Figure 3

Universal behaviour and scaling of short-range orthorhombic correlations. (a) Temperature- and doping dependence of diffuse LTO superstructure intensity in La₂CuO₄ (LCO, x = 0), La_2-xSr_xCuO₄ (LSCO, values of x indicated in figure) and Tl₂Ba₂CuO_6+δ (Tl2201) obtained from X-ray scattering (see Methods for reciprocal space positions). Above the HTT-LTO transition at T_LTO (arrows), the intensity decreases exponentially, at a nearly doping- and compound-independent rate of ~ 1/200 K^-1. The x = 0.24 LSCO sample does not show long-range LTO order, yet short-range correlations are still observable at 480 K. The Tl2201 sample is slightly overdoped, also shows no long-range orthorhombicity, and exhibits a clear change of the diffuse intensity below T_c = 89 K. Intensities for LSCO are normalized to the nearest Bragg peaks at 30 K, and therefore directly comparable; the intensity for LCO is normalized to the LTO superstructure peak at 300 K. The Tl2201 data are shifted vertically by an arbitray constant for clarity.

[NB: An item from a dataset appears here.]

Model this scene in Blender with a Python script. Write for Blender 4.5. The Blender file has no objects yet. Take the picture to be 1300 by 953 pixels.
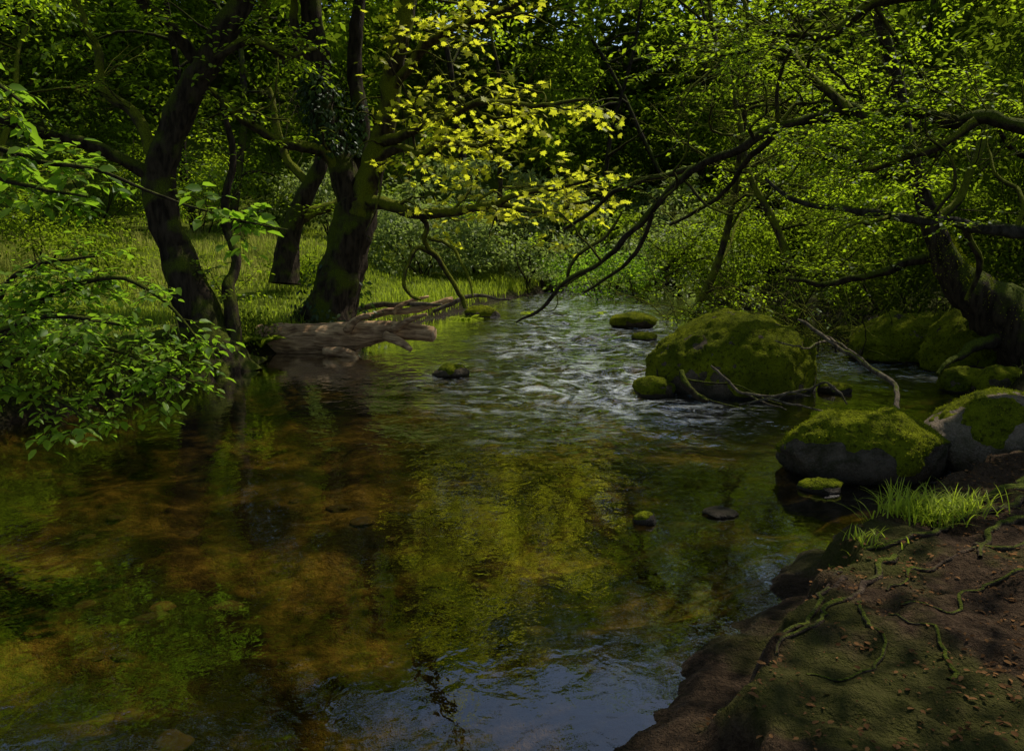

Inset: comparison between X-ray (circles, x = 0.2) and quasielastic neutron (diamonds, x = 0.155) diffuse intensity above T_LTO reveals similar exponential behaviour. The neutron data are for the (1.5 1.5 2) LTO peak, normalized to coincide with X-ray data at high temperatures. (b) Gaussian width σ of the diffuse LTO superstructure peaks vs. T–T_LTO. Master curve (solid line): (T–T_LTO)^1/3; dashed line: shifted square-root dependence, (T–T_LTO’)^1/2, as expected from rare-region theory, with T_LTO’ = T_LTO–25 K. The right axis shows the corresponding correlation length L = 0.41/σ (see Methods), in units of the in-plane tetragonal lattice constant. Inset: T_LTO values used in the scaling, including the extrapolated effective negative values for the x = 0.24 and 0.27 samples (empty diamonds). Interestingly, the Tl2201 data above T_c approximately follow the universal curve if the effective T_LTO is taken to be ~ T_c; the width remains roughly temperature-independent near and below T_c.